For adults who turn to adult education centers to prepare for high school equivalency tests, the instruction is typically narrow and tailored to standardized testing.
This methodology mimics teaching seen in K-12 and doesn’t resonate with a lot of adult learners, who likely never saw the classroom as a place where they belonged. There are many adults who come to adult education programs with negative memories and past trauma associated with formal schooling.
Acknowledging this, some states are looking at alternative pathways to earning an HSE credential. A popular emerging option is a pathway that includes a transcript showing course completion. With this model, adult educators can construct problem-based lessons to show competency across literacies. By removing the pressure of standardized tests, instructors can build classrooms that are more welcoming and effective for adults with past trauma.
The idea of using multimodal play to achieve this was studied by Rachael Gruen of The Ancona School in Chicago.

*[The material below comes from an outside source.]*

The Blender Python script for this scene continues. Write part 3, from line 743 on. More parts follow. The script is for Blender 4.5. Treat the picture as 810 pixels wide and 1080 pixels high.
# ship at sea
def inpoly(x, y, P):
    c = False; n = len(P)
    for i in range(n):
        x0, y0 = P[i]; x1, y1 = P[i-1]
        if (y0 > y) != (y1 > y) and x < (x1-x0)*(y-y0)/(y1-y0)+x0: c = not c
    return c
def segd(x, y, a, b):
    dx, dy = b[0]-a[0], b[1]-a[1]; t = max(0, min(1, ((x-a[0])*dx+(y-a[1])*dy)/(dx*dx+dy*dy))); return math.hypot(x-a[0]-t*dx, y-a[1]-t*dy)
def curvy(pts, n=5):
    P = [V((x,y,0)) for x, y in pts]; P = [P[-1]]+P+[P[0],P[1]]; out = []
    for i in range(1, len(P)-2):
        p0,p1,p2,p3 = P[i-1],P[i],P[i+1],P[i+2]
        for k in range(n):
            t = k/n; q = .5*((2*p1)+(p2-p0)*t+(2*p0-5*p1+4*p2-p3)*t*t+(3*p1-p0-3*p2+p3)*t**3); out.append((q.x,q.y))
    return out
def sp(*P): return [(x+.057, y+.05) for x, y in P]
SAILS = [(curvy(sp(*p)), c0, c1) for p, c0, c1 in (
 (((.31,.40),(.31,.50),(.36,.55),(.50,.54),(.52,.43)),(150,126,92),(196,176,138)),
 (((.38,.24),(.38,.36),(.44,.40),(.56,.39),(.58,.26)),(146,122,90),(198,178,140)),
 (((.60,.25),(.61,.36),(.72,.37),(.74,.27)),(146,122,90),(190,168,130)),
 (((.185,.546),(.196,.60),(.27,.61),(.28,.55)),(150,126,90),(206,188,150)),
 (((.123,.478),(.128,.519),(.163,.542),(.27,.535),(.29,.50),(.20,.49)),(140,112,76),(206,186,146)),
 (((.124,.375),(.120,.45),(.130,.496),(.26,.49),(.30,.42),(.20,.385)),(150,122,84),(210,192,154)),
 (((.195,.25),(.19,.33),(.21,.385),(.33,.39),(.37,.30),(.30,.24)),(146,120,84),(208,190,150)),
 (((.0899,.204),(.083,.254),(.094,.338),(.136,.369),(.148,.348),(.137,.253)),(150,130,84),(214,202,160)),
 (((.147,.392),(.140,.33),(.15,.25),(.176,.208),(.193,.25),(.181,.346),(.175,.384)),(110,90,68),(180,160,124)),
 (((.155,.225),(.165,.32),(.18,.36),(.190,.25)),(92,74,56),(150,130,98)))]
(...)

Multimodal play comes from the idea of multiliteracies. It is unscripted and refers to the idea that there is a continuous changing process for how we read, write, view, listen, compose, and communicate information. It allows learners to play with their ideas and make connections with different literacies using resources around them—photos, videos, music, a museum, cooking, sewing, and more.
Multimodal play helps learners reframe how they learn as well as the learning environment, because learning is no longer focused on the standardized assessment. Through her study of multiple adult learners who had negative experiences and trauma with past education, Gruen developed new insights about multimodal play as a pathway to developing the competencies needed to receive an HSE diploma. Among her insights:
Educators can better meet the needs of learners through multimodal play when they can give the learners control of the content and mode of instruction. Specifically, sharing personal stories with others puts learners in charge of their choices.
Multimodal play allows for unscripted moments in which learners build connections with each other. Not only does this help adults view classrooms as a welcoming place, but it also creates a new way of learning and building competencies through peer collaboration.
At the end of her study, Gruen saw that the participants seemed encouraged about education. They were able to take control of their past trauma, process it, and heal. She sees value for HSE programs to incorporate multimodal play as a way to engage more learners by building a stronger sense of meaning within competencies.
Gruen’s full study, “‘You Don’t Know What I Went Through’: Adult Learners Healing Through Multimodal Play,” was published in our Adult Literacy Education research journal.